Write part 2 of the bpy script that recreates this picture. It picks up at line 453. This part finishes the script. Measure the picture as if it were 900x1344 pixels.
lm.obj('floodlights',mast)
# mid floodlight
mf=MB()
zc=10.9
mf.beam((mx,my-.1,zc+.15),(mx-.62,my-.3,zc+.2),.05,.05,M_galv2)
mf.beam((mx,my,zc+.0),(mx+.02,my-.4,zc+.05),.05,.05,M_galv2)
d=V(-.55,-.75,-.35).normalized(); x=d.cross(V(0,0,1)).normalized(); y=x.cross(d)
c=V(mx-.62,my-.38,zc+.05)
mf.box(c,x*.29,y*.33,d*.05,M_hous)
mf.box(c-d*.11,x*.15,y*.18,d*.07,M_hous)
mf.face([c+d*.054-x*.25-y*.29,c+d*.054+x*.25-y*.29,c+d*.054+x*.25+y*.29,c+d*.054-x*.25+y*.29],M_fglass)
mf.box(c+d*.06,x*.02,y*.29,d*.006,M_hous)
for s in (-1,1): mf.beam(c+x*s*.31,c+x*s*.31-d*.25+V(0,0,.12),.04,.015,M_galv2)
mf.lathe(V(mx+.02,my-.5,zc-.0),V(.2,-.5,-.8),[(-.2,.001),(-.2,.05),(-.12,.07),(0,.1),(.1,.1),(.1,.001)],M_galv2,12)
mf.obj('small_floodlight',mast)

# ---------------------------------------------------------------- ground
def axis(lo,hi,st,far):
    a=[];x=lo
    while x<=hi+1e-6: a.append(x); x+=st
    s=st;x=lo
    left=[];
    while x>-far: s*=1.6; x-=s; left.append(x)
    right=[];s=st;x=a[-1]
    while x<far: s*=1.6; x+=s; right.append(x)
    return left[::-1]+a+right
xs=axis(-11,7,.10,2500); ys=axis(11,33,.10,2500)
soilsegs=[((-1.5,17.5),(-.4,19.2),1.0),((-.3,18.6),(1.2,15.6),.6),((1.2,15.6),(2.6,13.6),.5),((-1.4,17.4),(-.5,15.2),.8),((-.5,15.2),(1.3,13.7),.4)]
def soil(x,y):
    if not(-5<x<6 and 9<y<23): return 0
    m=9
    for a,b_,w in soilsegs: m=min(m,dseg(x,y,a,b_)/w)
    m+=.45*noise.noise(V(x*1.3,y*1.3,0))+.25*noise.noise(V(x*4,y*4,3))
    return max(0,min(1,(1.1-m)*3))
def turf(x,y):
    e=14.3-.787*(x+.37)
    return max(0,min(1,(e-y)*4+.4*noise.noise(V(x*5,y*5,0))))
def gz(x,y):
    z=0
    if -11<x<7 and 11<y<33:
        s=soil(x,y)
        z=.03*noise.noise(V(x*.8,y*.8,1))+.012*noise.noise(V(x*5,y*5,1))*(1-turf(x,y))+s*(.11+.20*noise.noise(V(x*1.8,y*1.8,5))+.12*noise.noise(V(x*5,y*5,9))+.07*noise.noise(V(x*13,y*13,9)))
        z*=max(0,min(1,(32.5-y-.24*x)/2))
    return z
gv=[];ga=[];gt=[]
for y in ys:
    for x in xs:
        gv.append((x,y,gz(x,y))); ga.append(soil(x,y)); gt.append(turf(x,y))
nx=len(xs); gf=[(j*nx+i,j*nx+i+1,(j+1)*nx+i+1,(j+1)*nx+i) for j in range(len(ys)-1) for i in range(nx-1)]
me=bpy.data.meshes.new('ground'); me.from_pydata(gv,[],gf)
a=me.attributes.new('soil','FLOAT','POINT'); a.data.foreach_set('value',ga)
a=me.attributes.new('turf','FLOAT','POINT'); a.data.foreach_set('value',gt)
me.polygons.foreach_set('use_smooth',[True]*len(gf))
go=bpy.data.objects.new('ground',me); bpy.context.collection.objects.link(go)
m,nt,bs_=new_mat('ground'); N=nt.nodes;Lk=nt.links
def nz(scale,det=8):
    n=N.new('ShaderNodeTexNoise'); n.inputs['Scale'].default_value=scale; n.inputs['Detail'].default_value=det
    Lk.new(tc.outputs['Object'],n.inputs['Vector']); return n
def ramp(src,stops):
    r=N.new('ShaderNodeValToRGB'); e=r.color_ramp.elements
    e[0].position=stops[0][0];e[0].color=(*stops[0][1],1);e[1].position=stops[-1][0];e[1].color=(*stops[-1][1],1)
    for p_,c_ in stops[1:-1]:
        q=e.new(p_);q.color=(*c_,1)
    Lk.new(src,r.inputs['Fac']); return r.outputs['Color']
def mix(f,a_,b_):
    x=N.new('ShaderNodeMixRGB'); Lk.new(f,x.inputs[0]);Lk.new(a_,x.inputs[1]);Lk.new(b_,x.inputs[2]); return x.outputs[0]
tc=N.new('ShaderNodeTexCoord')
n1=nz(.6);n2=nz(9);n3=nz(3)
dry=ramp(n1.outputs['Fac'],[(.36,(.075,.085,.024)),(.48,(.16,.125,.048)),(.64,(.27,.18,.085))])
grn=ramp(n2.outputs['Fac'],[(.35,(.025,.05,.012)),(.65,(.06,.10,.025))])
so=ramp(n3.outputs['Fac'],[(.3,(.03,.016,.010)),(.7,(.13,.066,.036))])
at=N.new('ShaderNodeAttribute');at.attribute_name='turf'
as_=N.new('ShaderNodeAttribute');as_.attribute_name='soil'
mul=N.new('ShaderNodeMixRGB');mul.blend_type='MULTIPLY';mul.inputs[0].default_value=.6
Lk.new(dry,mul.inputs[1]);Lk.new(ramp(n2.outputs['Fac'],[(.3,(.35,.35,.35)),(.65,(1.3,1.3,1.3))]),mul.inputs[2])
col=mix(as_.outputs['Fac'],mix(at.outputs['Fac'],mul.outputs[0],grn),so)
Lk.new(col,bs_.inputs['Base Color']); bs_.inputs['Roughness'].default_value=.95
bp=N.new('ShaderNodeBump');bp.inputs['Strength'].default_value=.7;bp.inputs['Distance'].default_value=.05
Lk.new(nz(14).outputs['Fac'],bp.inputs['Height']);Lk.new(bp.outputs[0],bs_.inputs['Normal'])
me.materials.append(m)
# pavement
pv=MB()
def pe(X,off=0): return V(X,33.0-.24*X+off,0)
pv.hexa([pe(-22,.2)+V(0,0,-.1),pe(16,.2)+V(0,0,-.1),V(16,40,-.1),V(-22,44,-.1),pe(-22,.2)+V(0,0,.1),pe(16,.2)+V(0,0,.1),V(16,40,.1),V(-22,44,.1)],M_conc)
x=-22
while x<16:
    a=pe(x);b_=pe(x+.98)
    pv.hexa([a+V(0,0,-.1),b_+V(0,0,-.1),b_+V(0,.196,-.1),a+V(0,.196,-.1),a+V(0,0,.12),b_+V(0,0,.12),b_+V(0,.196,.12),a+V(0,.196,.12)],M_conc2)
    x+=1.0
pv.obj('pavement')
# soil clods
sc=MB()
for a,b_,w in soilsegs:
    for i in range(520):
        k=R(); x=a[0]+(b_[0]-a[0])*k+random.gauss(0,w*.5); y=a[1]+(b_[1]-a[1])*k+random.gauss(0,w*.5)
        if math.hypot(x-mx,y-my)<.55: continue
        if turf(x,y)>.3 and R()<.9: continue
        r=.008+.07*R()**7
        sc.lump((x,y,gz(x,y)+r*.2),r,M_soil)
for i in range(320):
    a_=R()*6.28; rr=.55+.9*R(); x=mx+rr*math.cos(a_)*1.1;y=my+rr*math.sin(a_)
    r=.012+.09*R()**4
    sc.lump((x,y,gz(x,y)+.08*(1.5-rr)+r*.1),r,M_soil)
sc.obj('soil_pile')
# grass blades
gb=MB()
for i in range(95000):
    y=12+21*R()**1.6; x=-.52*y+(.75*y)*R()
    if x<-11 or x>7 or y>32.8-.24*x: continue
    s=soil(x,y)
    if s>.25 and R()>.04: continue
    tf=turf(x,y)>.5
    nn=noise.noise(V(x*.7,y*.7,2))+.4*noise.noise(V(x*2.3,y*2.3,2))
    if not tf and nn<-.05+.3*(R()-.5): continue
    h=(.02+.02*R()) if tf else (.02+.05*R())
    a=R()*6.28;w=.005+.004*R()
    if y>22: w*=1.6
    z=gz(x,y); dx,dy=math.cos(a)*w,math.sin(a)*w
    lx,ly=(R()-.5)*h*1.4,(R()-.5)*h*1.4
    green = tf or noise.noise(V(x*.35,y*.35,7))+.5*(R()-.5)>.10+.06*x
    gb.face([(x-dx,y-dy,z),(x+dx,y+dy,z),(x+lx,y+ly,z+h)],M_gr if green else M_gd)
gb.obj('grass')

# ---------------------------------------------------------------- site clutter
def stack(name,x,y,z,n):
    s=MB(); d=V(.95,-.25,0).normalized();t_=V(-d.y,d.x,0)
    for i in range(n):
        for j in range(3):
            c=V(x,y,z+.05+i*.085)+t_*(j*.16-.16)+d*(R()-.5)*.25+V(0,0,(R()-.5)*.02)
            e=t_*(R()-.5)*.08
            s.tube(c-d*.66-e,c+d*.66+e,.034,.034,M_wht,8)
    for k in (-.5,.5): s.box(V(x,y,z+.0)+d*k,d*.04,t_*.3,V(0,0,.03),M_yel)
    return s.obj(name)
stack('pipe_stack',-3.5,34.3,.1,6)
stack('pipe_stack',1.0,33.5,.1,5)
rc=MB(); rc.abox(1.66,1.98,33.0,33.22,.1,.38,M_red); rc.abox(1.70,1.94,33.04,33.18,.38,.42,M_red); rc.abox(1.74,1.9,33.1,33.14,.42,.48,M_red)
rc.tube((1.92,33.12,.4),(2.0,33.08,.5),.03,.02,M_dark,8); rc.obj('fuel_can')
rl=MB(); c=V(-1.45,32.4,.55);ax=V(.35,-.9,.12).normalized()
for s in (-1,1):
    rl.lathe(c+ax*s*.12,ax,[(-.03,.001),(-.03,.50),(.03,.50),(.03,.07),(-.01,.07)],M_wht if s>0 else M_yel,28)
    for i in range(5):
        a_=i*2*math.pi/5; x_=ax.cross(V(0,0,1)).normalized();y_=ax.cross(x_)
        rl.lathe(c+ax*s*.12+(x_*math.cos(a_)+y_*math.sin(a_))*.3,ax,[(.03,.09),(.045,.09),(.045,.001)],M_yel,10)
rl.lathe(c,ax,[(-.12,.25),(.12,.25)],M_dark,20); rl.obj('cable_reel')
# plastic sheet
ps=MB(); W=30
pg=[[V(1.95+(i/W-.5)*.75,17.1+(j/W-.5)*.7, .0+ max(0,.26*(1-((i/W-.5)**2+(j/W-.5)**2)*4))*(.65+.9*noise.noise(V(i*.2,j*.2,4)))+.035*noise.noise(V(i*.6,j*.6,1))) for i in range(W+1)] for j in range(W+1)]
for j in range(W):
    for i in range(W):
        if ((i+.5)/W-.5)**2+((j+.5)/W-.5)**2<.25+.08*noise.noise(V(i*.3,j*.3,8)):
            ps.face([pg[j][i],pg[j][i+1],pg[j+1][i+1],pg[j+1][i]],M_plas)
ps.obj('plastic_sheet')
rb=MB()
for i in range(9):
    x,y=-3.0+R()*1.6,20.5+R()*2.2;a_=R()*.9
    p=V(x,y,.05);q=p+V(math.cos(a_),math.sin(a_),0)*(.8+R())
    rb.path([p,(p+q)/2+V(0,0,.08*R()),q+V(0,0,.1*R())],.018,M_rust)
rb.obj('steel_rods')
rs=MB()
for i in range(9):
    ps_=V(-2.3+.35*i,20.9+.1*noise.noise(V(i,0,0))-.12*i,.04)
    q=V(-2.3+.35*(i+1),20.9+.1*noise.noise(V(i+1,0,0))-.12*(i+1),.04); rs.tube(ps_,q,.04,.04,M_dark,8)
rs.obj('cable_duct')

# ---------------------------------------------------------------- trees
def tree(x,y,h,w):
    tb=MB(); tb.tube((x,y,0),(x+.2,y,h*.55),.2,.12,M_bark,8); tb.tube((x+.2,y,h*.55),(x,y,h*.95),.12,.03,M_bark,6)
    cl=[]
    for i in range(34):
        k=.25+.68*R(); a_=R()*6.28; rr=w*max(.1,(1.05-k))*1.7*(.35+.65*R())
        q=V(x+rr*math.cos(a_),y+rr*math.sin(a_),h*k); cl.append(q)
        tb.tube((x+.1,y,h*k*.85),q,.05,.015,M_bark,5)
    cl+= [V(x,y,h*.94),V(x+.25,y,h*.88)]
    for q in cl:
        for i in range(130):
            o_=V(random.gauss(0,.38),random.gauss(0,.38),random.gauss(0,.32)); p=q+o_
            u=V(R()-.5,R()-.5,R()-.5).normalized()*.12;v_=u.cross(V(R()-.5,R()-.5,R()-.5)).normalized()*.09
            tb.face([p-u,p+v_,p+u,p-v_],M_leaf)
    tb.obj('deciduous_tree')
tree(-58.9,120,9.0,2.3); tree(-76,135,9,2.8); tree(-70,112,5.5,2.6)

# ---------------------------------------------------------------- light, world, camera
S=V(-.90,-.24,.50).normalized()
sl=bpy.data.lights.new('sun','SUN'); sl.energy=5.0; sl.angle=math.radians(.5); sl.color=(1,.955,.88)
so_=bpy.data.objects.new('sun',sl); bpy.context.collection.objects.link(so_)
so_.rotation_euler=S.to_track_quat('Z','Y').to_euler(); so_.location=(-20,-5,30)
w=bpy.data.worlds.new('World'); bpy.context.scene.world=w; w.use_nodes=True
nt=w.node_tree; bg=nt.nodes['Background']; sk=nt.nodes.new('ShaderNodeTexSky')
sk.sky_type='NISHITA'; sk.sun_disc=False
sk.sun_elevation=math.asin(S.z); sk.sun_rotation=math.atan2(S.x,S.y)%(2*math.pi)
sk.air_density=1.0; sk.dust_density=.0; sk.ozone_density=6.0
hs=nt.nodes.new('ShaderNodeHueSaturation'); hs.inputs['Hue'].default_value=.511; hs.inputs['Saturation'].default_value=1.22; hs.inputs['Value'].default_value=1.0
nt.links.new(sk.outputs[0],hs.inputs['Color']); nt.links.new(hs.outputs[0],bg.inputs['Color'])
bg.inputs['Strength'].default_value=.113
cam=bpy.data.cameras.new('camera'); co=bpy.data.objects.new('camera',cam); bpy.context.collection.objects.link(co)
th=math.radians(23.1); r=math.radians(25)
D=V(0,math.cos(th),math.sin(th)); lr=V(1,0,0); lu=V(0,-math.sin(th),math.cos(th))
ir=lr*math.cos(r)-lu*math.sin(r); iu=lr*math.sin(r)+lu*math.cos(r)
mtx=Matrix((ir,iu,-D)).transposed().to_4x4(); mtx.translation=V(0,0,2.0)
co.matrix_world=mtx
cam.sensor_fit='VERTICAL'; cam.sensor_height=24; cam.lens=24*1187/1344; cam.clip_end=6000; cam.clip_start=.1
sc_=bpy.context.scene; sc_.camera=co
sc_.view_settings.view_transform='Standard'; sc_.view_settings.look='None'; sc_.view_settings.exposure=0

-------------------------

— EXERCISE BRIEF —
Exactly repeat the lines above, from the opening line through the one with "mf.obj('small_floodlight',mast)", and include nothing else.

— ANSWER TO THE PROBLEM —
Write part 2 of the bpy script that recreates this picture. It picks up at line 453. This part finishes the script. Measure the picture as if it were 900x1344 pixels.
lm.obj('floodlights',mast)
# mid floodlight
mf=MB()
zc=10.9
mf.beam((mx,my-.1,zc+.15),(mx-.62,my-.3,zc+.2),.05,.05,M_galv2)
mf.beam((mx,my,zc+.0),(mx+.02,my-.4,zc+.05),.05,.05,M_galv2)
d=V(-.55,-.75,-.35).normalized(); x=d.cross(V(0,0,1)).normalized(); y=x.cross(d)
c=V(mx-.62,my-.38,zc+.05)
mf.box(c,x*.29,y*.33,d*.05,M_hous)
mf.box(c-d*.11,x*.15,y*.18,d*.07,M_hous)
mf.face([c+d*.054-x*.25-y*.29,c+d*.054+x*.25-y*.29,c+d*.054+x*.25+y*.29,c+d*.054-x*.25+y*.29],M_fglass)
mf.box(c+d*.06,x*.02,y*.29,d*.006,M_hous)
for s in (-1,1): mf.beam(c+x*s*.31,c+x*s*.31-d*.25+V(0,0,.12),.04,.015,M_galv2)
mf.lathe(V(mx+.02,my-.5,zc-.0),V(.2,-.5,-.8),[(-.2,.001),(-.2,.05),(-.12,.07),(0,.1),(.1,.1),(.1,.001)],M_galv2,12)
mf.obj('small_floodlight',mast)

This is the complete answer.